• **Extracted material**:
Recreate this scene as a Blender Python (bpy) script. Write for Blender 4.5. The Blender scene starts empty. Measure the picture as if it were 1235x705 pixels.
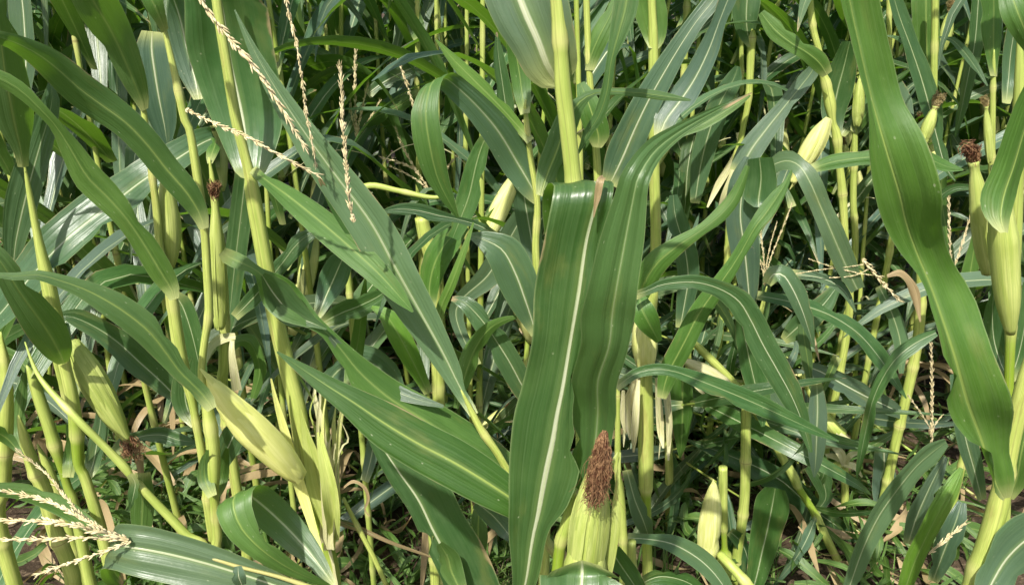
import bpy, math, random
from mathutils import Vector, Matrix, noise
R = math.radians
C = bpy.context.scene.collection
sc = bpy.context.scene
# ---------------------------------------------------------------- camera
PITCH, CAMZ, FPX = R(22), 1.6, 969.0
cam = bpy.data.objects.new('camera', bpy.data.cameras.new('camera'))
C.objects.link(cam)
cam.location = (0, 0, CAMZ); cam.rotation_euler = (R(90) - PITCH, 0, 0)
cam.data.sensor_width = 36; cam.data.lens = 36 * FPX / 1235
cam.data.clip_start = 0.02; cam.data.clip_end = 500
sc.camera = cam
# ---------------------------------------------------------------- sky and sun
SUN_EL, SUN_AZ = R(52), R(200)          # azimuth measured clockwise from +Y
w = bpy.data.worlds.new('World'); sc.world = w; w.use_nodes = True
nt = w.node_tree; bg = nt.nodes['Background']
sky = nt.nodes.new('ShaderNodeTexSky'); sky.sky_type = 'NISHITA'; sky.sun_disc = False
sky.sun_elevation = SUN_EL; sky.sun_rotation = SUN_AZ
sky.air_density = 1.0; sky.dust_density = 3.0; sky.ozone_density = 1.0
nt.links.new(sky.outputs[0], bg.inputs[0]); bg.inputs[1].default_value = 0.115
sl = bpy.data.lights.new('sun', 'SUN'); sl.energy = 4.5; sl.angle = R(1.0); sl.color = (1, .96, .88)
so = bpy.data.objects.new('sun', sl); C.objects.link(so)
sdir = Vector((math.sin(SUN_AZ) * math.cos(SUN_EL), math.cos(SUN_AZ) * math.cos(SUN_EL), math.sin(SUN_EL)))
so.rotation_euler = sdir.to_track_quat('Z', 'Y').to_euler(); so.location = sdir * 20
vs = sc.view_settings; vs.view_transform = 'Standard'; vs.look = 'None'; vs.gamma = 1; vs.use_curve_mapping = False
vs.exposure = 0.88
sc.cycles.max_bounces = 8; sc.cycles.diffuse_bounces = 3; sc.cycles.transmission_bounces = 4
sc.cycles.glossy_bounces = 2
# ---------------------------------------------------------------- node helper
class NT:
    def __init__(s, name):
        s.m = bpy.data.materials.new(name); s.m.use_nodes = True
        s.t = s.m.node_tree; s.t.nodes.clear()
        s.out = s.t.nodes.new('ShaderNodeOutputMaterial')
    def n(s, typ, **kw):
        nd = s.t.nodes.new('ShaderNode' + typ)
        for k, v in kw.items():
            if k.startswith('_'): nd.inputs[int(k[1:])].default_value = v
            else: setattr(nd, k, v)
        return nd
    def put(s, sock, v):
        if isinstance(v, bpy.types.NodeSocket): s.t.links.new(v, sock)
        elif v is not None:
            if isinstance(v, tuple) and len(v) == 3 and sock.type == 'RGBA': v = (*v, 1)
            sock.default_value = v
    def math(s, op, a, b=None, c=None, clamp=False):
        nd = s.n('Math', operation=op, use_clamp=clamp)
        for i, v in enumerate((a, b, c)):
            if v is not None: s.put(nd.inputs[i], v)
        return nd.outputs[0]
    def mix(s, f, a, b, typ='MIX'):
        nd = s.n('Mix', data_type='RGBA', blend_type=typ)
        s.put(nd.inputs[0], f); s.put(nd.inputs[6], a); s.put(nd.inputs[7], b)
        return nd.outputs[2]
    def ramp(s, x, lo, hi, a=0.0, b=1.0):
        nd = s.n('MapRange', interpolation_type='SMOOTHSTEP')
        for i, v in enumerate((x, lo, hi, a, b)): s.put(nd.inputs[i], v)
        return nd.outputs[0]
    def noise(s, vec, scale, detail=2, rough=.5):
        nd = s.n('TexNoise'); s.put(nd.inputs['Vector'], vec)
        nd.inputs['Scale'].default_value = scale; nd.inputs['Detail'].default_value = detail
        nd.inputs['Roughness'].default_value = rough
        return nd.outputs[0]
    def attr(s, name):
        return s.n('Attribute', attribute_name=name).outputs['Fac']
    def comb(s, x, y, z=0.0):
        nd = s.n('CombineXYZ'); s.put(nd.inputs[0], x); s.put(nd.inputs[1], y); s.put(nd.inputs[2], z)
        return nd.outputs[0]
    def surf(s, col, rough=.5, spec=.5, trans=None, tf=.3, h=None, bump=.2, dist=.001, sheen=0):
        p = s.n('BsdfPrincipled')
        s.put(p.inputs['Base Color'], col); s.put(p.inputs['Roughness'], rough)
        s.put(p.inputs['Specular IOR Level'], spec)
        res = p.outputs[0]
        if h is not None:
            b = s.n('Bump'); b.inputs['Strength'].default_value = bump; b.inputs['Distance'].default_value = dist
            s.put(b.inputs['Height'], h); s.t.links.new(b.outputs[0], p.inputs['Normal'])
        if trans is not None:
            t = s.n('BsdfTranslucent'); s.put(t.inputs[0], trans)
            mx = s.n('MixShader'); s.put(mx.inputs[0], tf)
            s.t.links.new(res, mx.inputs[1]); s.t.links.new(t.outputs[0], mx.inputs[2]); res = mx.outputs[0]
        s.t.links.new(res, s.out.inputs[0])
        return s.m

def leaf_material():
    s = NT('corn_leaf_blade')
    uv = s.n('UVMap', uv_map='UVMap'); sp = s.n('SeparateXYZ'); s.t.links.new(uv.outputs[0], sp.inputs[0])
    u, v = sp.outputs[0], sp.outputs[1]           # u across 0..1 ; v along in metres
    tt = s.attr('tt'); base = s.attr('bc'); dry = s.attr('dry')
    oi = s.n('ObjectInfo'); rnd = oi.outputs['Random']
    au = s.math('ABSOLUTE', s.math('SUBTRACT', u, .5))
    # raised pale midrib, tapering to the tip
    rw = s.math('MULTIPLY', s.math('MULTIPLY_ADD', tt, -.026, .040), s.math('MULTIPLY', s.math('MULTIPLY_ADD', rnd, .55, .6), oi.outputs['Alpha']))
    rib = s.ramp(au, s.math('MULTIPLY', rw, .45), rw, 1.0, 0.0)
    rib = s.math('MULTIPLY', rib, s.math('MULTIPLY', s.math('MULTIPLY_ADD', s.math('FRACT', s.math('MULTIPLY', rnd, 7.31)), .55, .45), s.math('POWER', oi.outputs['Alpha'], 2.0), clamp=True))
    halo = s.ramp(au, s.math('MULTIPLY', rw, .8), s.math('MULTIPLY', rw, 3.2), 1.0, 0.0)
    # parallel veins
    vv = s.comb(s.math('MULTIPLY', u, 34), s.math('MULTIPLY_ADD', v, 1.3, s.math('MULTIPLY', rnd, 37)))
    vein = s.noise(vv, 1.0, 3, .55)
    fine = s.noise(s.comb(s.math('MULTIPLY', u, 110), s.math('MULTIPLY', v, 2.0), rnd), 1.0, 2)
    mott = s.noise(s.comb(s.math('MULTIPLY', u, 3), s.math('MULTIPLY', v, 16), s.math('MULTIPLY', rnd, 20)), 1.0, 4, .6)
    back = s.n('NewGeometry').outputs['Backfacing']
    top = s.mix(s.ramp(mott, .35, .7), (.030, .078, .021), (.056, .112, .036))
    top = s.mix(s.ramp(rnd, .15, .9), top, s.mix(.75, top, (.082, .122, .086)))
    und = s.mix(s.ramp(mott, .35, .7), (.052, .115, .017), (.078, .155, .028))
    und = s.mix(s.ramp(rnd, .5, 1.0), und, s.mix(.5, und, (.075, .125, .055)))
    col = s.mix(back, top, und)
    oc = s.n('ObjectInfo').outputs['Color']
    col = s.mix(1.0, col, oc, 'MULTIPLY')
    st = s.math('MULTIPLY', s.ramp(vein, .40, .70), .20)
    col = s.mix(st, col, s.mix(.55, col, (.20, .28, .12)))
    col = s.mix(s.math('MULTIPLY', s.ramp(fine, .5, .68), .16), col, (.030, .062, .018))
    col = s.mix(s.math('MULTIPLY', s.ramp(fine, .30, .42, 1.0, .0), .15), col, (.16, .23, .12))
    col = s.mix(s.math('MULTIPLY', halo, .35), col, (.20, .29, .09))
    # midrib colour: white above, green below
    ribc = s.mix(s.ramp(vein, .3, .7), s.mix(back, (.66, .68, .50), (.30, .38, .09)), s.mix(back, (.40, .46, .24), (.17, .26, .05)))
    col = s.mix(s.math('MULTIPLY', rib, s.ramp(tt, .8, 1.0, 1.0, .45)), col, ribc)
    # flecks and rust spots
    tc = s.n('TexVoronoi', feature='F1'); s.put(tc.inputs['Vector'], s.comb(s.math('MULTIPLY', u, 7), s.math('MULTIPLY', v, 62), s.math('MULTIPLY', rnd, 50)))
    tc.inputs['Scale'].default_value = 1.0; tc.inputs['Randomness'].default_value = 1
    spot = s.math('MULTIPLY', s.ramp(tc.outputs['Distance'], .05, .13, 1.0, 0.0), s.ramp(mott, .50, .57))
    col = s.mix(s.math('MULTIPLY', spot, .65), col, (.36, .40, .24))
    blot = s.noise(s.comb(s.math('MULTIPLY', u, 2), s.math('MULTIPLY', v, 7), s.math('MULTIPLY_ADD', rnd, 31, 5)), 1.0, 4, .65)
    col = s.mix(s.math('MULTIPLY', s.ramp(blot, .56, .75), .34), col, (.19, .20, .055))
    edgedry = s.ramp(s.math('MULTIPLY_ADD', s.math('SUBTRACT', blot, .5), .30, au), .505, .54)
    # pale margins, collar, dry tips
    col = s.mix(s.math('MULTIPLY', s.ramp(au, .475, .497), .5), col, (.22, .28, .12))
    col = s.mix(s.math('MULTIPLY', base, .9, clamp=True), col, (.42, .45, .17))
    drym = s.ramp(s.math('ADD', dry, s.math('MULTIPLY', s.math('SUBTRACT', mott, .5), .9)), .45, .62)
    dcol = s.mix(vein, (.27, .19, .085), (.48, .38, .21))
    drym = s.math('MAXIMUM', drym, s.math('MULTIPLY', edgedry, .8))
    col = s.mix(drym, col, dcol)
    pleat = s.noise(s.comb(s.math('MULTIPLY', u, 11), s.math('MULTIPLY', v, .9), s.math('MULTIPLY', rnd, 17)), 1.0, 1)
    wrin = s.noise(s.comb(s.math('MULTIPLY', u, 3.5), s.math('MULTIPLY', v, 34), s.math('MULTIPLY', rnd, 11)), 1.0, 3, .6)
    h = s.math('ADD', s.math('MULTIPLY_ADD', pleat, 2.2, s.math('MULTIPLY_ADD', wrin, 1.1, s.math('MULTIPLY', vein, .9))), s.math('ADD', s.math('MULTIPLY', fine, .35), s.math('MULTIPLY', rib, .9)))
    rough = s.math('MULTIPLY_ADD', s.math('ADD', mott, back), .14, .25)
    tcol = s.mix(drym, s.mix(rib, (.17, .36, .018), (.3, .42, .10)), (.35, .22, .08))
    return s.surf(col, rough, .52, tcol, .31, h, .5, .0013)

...

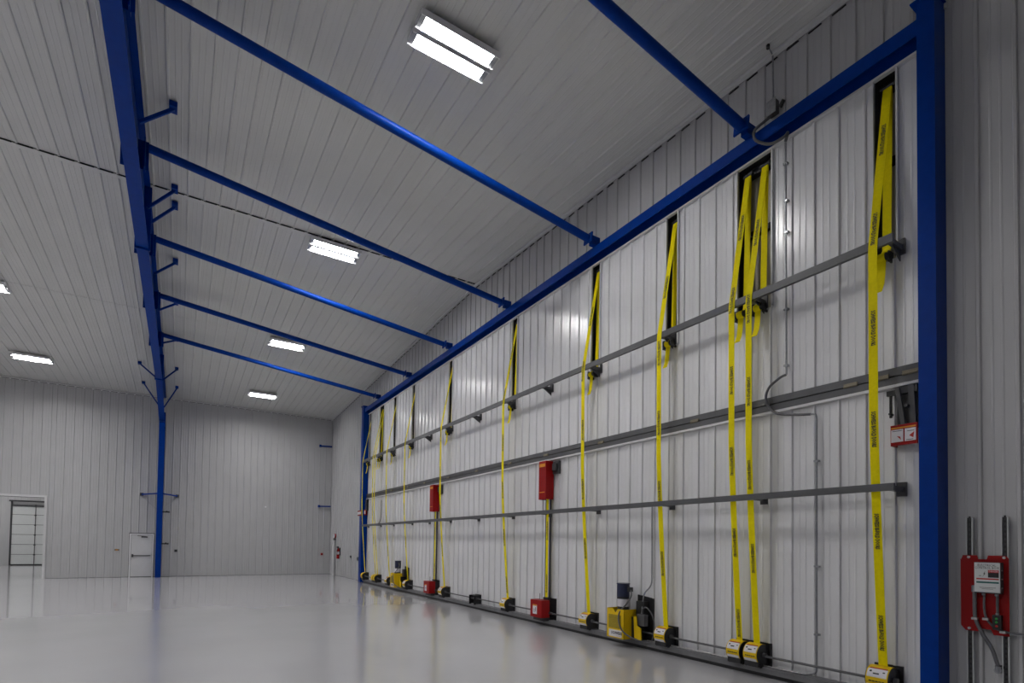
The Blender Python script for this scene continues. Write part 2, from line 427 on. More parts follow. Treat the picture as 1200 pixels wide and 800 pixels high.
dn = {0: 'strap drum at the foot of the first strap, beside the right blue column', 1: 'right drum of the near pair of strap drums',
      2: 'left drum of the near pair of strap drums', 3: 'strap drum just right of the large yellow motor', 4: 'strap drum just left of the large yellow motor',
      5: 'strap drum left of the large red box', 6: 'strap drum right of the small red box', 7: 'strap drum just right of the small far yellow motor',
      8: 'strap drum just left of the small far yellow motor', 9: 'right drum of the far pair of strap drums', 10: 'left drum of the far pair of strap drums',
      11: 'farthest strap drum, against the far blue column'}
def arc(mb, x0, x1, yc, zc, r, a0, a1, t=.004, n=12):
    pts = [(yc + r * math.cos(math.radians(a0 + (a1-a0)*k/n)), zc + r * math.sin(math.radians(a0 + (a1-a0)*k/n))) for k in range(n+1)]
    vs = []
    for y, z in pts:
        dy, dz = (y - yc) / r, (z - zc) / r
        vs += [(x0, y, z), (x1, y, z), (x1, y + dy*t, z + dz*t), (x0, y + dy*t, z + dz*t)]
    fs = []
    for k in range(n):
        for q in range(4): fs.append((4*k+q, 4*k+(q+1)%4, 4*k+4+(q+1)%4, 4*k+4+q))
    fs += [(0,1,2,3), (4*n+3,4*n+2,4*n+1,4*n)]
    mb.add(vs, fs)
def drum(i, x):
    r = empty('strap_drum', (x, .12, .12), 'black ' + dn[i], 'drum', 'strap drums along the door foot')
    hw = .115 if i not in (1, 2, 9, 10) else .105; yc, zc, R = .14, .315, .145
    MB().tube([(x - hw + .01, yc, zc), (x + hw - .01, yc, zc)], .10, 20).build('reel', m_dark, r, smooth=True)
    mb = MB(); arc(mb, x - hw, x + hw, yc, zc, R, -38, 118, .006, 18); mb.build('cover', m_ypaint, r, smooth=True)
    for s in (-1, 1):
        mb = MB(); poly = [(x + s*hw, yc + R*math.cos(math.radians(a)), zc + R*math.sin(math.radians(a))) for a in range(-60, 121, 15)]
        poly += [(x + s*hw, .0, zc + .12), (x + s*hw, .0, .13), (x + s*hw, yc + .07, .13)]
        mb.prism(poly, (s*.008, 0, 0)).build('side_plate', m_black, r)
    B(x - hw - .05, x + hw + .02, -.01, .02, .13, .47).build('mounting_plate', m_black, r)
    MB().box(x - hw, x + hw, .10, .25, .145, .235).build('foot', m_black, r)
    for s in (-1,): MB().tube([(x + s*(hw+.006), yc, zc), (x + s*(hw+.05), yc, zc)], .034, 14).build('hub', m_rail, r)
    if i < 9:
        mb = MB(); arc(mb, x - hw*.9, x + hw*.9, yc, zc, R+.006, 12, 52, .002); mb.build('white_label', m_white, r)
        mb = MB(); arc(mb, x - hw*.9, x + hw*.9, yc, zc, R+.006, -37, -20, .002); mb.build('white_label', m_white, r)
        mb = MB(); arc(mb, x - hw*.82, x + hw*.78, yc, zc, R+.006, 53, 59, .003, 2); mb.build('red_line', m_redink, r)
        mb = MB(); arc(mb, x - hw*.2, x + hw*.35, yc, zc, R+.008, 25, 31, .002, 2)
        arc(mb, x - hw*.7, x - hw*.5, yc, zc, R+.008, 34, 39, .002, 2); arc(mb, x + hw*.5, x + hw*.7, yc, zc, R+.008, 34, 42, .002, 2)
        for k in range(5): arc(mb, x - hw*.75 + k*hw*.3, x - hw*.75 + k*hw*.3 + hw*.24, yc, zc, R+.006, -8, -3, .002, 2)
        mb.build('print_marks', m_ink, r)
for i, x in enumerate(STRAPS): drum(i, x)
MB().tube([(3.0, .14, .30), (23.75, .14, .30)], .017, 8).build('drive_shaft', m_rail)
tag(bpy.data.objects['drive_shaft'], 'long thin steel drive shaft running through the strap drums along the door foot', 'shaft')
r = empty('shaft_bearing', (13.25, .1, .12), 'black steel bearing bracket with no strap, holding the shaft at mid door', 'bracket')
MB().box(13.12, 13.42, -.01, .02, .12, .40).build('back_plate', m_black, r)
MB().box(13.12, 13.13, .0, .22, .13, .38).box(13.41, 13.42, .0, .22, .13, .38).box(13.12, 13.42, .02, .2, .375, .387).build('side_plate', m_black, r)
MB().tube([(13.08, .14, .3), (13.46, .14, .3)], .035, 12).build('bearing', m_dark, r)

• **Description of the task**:
Review the preceding data and report every line that includes the string "from".

• **Exercise result**:
from mathutils import Vector, Matrix, noise
SUN_EL, SUN_AZ = R(52), R(200)          # azimuth measured clockwise from +Y
The Blender Python script for this scene continues. Write part 2, from line 427 on. More parts follow. Treat the picture as 1200 pixels wide and 800 pixels high.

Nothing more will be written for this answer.